Ahora se habla de falta de reconocimientos a su carrera y a su arte. Lo típico en estos casos. Seguramente no ha sido suficientemente reconocido, pero, ¿qué más da eso ahora? Jamás le escuché quejarse de eso, de falta de reconocimientos a su magisterio. Su nombre era una marca; lo es aún. Nadie sabe nada de Patiño, Paco el Barbero o el Maestro Pérez y se sigue hablando de ellos. Y ni siquiera dejaron grabaciones. De los dos primeros no hay fotografías, luego no sabemos cómo eran físicamente, no podemos ponerles cara. Pero están en los libros de historia de la guitarra y del flamenco en general. Juan nos ha dejado muchos discos acompañando a las mejores voces del cante, que van a enseñar a generaciones y generaciones a cómo se acompaña al cante, ese arte tan difícil. Y nos ha dejado programas de televisión en los que los jóvenes van a seguir viendo cómo colocaba las manos en la guitarra y cómo jamás le perdía la cara al cantaor.

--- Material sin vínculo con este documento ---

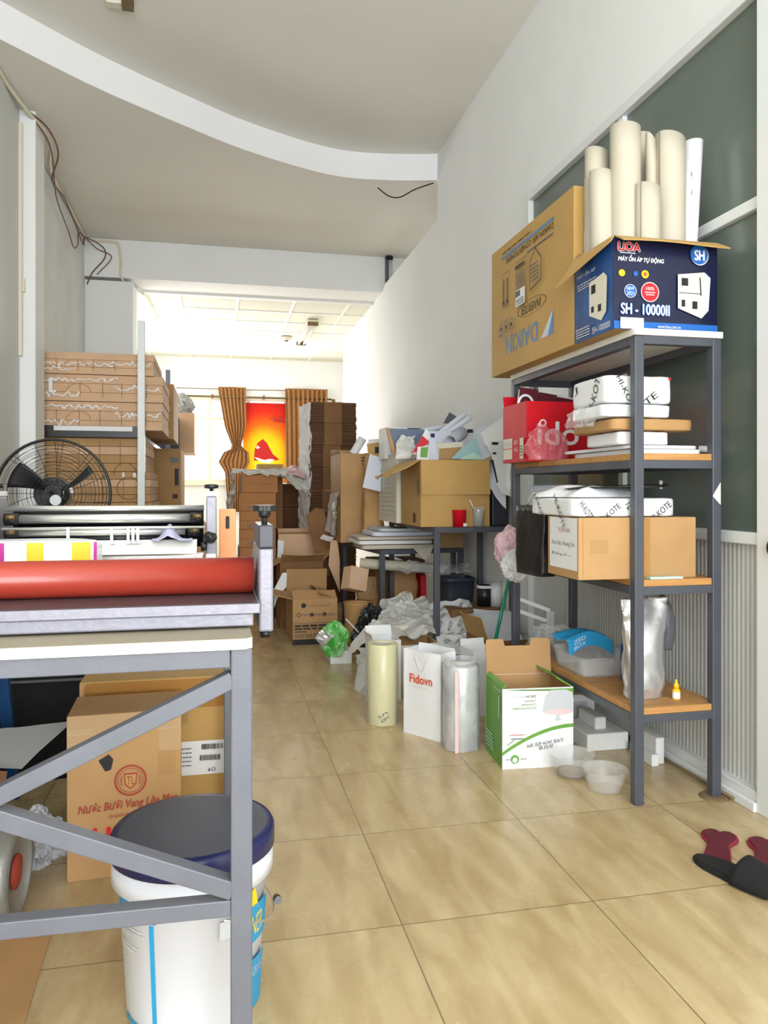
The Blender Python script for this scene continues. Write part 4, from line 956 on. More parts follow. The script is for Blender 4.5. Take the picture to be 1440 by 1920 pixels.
# white Fidovn paper bag
c0 = PF(757, 1372); c1 = PF(826, 1392)
ang = math.atan2((c1 - c0).y, (c1 - c0).x); W_ = (c1 - c0).length; D_ = .10; h = .36
ctr = (c0 + c1) / 2 + Vector((-math.sin(ang), math.cos(ang), 0)) * D_ / 2
r = thing('paper_carrier_bag', 'white paper carrier bag with orange lettering between the two film rolls', 'bag', ctr, ang)
b = MB(); w = W_ / 2; d = D_ / 2
def bagside(P):
    b.grid(lambda i, j: P(i, j), 8, 8, 'white', False)
bagside(lambda i, j: Vector((-w + W_ * i, -d + .004 * math.sin(i * 7) * j, h * j))); bagside(lambda i, j: Vector((-w + W_ * i, d + .006 * math.sin(i * 5) * j, h * j * 1.03)))
bagside(lambda i, j: Vector((w - .012 * math.sin(PI * i) * j, -d + D_ * i, h * j))); bagside(lambda i, j: Vector((-w + .012 * math.sin(PI * i) * j, -d + D_ * i, h * j)))
bagside(lambda i, j: Vector((-w + W_ * i, -d + D_ * j, .002))); part('bag_body', b, r, local=True, solid=.0012)
b = MB(); b.tube([(-.035 + .07 * k_ / 10, -d - .004, h - .02 - .062 * math.sin(PI * k_ / 10)) for k_ in range(11)], .0022, 'bagwhite', 6); part('handle', b, r, local=True)
P_ = Print((-w, -d, 0), (W_, 0, 0), (0, 0, h), (0, -1, 0)); P_.off = .006; P_.text('Fidovn', .20, .62, .80, .72, 'orange', bold=.005, aspect=W_ / h); P_.lines(.24, .8, .575, .59, 1, 'pinkp', 3); P_.done(r)
# white gift box behind the bag and other white boxes
def tbox(u0, v0, u1, dz, D, label, m='white', rot=None, flaps=(), name='cardboard_box', mi='white', z0=0.0):
    a, c = PF(u0, v0, z0), PF(u1, v0 if rot is None else rot, z0)
    an = math.atan2((c - a).y, (c - a).x); W = (c - a).length; ct = (a + c) / 2 + Vector((-math.sin(an), math.cos(an), 0)) * D / 2
    return carton(label, ct.x - W / 2, ct.x + W / 2, ct.y - D / 2, ct.y + D / 2, z0, z0 + dz, m, rotz=an, flaps=flaps, name=name, mi=mi)
tbox(700, 1318, 752, .30, .16, 'open white carton behind the pale yellow film roll', flaps=(('L', .03, 20, 'white'), ('B', .05, 25, 'white')), rot=1314)
tbox(808, 1338, 852, .29, .16, 'white box standing right behind the white carrier bag', rot=1330)
r = tbox(888, 1345, 935, .30, .15, 'white open box behind the shiny grey film roll', flaps=(('B', .03, 10, 'white'),), rot=1340)
c = PF(952, 1330)
b = MB(); b.lathe([(.075, 0), (.085, .01), (.092, .225), (.10, .232), (.10, .24), (.088, .24), (.08, .02)], 'bucket', 36, cap1=False, mw=Matrix.Translation((1.245, 3.66, 0)))
one('white_tub', 'round white plastic tub behind the cookware carton', 'tub', b, (1.245, 3.66, 0))
b = MB(); b.blob((1.03, 3.47, 0), (.13, .10, .075), 'film', 31, .4, sub=5); one('clear_wrap', 'crumpled clear wrap on the floor in front of the grey film roll', 'plastic wrap', b, (1.03, 3.47, 0))
# slippers
def slipper_outline(L, W, n=28):
    pts = []
    for k_ in range(n):
        a = 2 * PI * k_ / n; y = math.cos(a); x = math.sin(a); wv = (.5 * W) * (1 + .22 * y - .18 * math.exp(-((y + .15) / .35) ** 2))
        pts.append((x * wv, y * L / 2))
    return pts
def slipper(label, x, y, rz, L, W, sole, top, group):
    r = thing('slipper', label, 'slipper', (x, y, 0), rz, group)
    P = slipper_outline(L, W); b = MB(); b.prism(P, 0, .016, sole); part('sole', b, r, bevel=.005, local=True)
    b = MB(); b.prism([(q[0] * .9, q[1] * .95) for q in P], .0165, .019, top); part('insole', b, r, local=True)
    b = MB()
    def st(i, j):
        yy = L * (.02 + .36 * j); wv = W * .5 * (1.05 - .10 * j); a = PI * i
        return Vector((wv * math.cos(a), yy + .012 * math.sin(a), .006 + (.062 - .022 * j) * math.sin(a) ** .7))
    b.grid(st, 18, 8, sole if sole != 'burg_trim' else 'burg'); part('strap', b, r, local=True, solid=.005); return r

slipper('black fuzzy slipper lying nearest the viewer across the burgundy pair', 1.365, 1.80, R(-158), .27, .105, 'black_cloth', 'black_cloth', 'black slippers')
slipper('second black slipper cut off by the right edge', 1.50, 1.70, R(-150), .27, .105, 'black_cloth', 'black_cloth', 'black slippers')
def burg(label, x, y, rz):
    r = thing('slipper', label, 'slipper', (x, y, 0), rz, 'burgundy slippers')
    P = [(.0, .108), (.012, .120), (.030, .122), (.046, .108), (.052, .085), (.047, .062), (.036, .045), (.030, .02), (.034, -.02), (.036, -.07), (.03, -.11), (0, -.125)]
    P = P + [(-x_, y_) for x_, y_ in reversed(P[1:-1])]
    b = MB(); b.prism(P, 0, .012, 'burg_trim'); part('sole', b, r, bevel=.003, local=True)
    b = MB(); b.prism([(x_ * .88, y_ * .95) for x_, y_ in P], .0122, .016, 'burg'); part('insole', b, r, bevel=.002, local=True); return r
c = PF(1350, 1575); burg('burgundy slipper with a heart shaped end, left one by the partition', c.x - .05, c.y - .062, R(-38))
c = PF(1438, 1590); burg('burgundy slipper with a heart shaped end, cut by the right edge of the photo', c.x - .05, c.y - .062, R(-38))
# ================================================================== MIDDLE: NESTED TABLES AND CLUTTER ALONG THE PARTITION
def frame_table(label, org, rz, W, D, H, posts, top, board='steel', name='metal_table', extra=()):
    r = thing(name, label, 'table', org, rz)
    for (x, y) in posts:
        b = MB(); b.box(x, x + PW, y, y + PW, 0, H - .03, 'steel'); part('leg', b, r, bevel=.003, local=True)
    for (x0, x1, y0, y1) in ((0, W, 0, PW), (0, W, D - PW, D), (0, PW, PW, D - PW), (W - PW, W, PW, D - PW)):
        b = MB(); b.box(x0, x1, y0, y1, H - .03, H - .006, 'steel'); part('rail', b, r, bevel=.002, local=True)
    b = MB(); b.box(.002, W - .002, .002, D - .002, H - .006, H, board); part('table_top', b, r, local=True); return r
TA = .825
frame_table('tall dark grey metal table carrying the golden carton and the red cup', (1.212, 4.18, 0), 0, .49, 1.17, TA, ((0, 0), (.457, 0), (0, 1.137), (.457, .56), (.457, 1.137)), 'steel')
TBZ = .64
frame_table('lower dark metal table nested behind the tall one, sheets piled on it', (1.067, 4.96, 0), R(6), .60, .97, TBZ, ((0, 0), (.567, 0), (0, .937), (.567, .937)), 'steel')

# golden open carton with folded-down flap
gx0, gx1, gy0, gy1, gh = 1.150, 1.565, 4.25, 4.72, .385
r = carton('big golden brown open carton heaped with papers on the tall metal table', gx0, gx1, gy0, gy1, TA + .001, TA + .001 + gh, 'card_gold',
           flaps=(('F', .20, 176, 'card_gold'), ('R', .10, 60, 'card_gold')), sidemats={})
f = MB(); hw = .235
f.grid(lambda i, j: Vector((-.2075 - .175 * i, -.235 + .47 * j + .02 * math.sin(i * 4), gh - .095 * i - .012 * math.sin(j * 11 + i * 5) * i)), 6, 12, 'card_gold', False)
part('flap', f, r, solid=.004, local=True)
P_ = face(gx1 - gx0, gy1 - gy0, gh, 'L'); P_.lines(.80, .93, .45, .95, 7, 'card_in', 4); P_.rect(.67, .05, .76, .2, 'card_dark'); P_.rect(.69, .06, .74, .17, 'black'); P_.rect(.84, .5, .93, .75, 'card_in'); P_.lines(.85, .92, .52, .72, 4, 'darkgrey', 9); P_.done(r)
r = carton('white printed carton standing behind the golden carton on the tall table', 1.128, 1.50, 4.76, 5.30, TA + .001, TA + .415, 'frame', flaps=(('L', .03, 10, 'frame'),))
P_ = face(.372, .54, .414, 'L'); P_.lines(.1, .9, .1, .9, 11, 'grey', 14, .3); P_.done(r)
# cup and clear cup
p = PY(862, 982, 4.215); R_ = 13.5 * 4.35 / FPX
r = thing('cup', 'small red paper cup at the edge of the tall table', 'cup', (p.x, 4.222, TA + .001))
b = MB(); b.lathe([(R_ * .88, 0), (R_, .095), (R_ * 1.04, .098), (R_ * .97, .098), (R_ * .85, .005)], 'red_gloss', 28, cap1=False); part('cup_body', b, r, local=True)
b = MB(); b.box(.012, .032, -R_ * .93 - .001, -R_ * .93 + .008, .004, .022, 'white'); part('label_sticker', b, r, local=True)
p = PY(898, 980, 4.215)
r = thing('cup', 'tilted clear plastic cup with a white stick beside the red cup', 'cup', (p.x, 4.225, TA + .001))
b = MB(); b.lathe([(.028, 0), (.038, .115), (.04, .117), (.036, .115), (.027, .003)], 'bowl', 28, cap1=False); part('cup_body', b, r, local=True)
b = MB(); b.lathe([(.0255, .004), (.035, .10)], 'chrome', 24, cap1=False); part('silver_lining', b, r, local=True)
b = MB(); b.cyl((.018, 0, .01), (-.055, -.005, .155), .0035, 'white', 8); part('stick', b, r, local=True)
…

Cuando creía que no me quedaban lágrimas, de tantas como he derramado en estos dos últimos meses, descubrí la otra noche que aún tenía lleno el lagrimal. Al conocer la noticia de su muerte, abatido, busqué una granaína suya grabada para Televisión Española, con un trémolo increíble y una profundidad que lastimaba el alma, y lloré sobre sus manos a lágrima viva. No todos los días se muere un Juan Habichuela. Y no todos los días se va para siempre un amigo del alma. Presumo, sí, de haber tenido su cariño y su respeto, que compensa todos los sinsabores de una profesión para la que hay que tener más de un corazón. Confieso que estoy cansado de despedir a artistas a los que he admirado y a amigos a los que he amado. Por eso, querido maestro, no me despido de ti. Lo siento, me niego.